Summit of Sheep Mountain looking south. 
Once we got to Shark Lake, we skinned back to the top of Sheep Mountain, having opted not to ski up Mount Clark. Then we dropped off the north side of Sheep Mountain and down a steep gully through some of the nicest skiing I have done in all year. The powder was earned though because it was tough getting out. My skins are getting older. So am I.  I don’t notice my skins are losing grip until I try skin something steeper than the ridges on North Douglas. Still I cursed appropriately when my skins slipped and it didn’t take that long to get back to the summit of Sheep Mountain. Some time in the morning my lunch had a minor disaster occurred. It wasn’t a disaster like the fact that millennial Americans are screwed. Wages have been flat and declining for forty years so if you are under 40, decline is all you know.  I brought cheesecake in a plastic container, the lid popped off, and it commingled with my peanut butter and honey sandwich. It tasted good though I won’t put it in recipe book. I don’t have a photo.

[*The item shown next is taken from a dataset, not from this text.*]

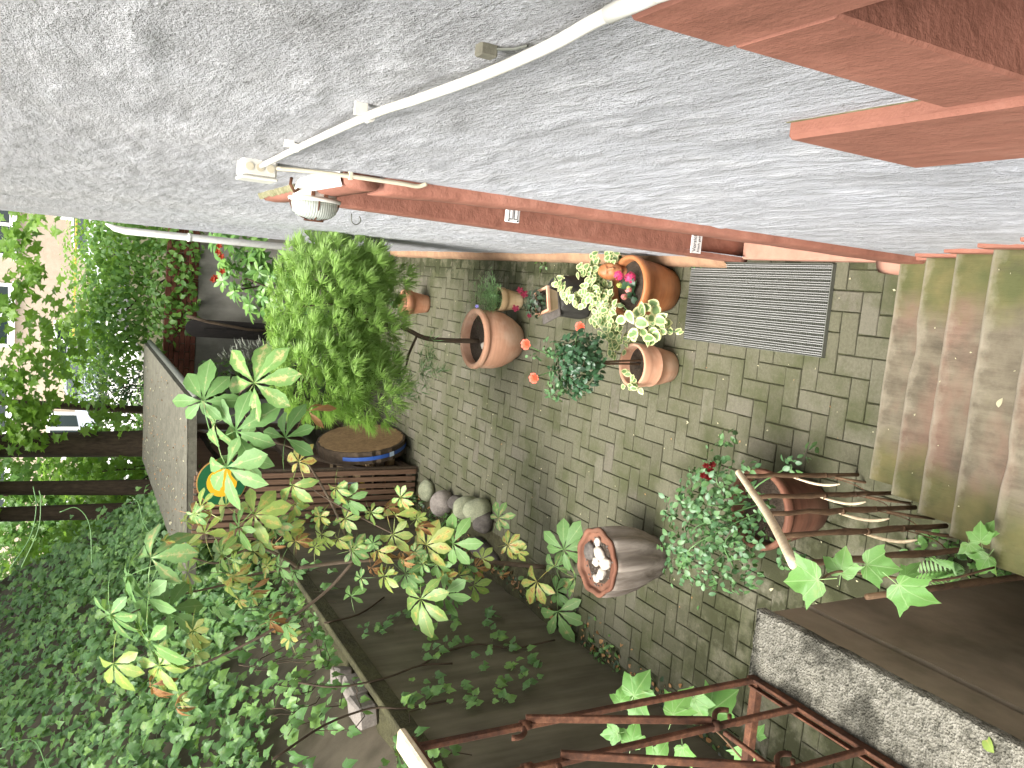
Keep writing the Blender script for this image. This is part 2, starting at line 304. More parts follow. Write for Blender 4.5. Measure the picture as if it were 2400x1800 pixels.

The last run of the day was off the west side of Sheep Mountain in the direction of Perseverance Trail. The snow by afternoon had loosened up and felt like dreams. It’s hard to describe just how cool it was. There is a drainage you can take from Sheep Mountain that leads to the end of Perseverance Trail. Then you walk out. Eventually we made it to the Perseverance trail but by way of the wrong drainage. Because we took the wrong drainage, we spent about an hour crawling from snow line, through brush and old mining equipment with skis on our backs and finally made it to the trail. We even climbed through a mine shaft to get through. I wonder if that is a new experience in humandom. Millions of people ski and many people have climbed through mine shafts but I wager the climbing through a mine shaft has never been part of a ski trip.  I could be wrong. Once to the trail and out of morass of brush, we walked out to the trailhead. I got a ride to a restaurant and made it just in time for my food to arrive. I was three hours late for the Bernie Sanders gathering so I didn’t go. 

Selfie 

















A google search taught me that sheep drops are real.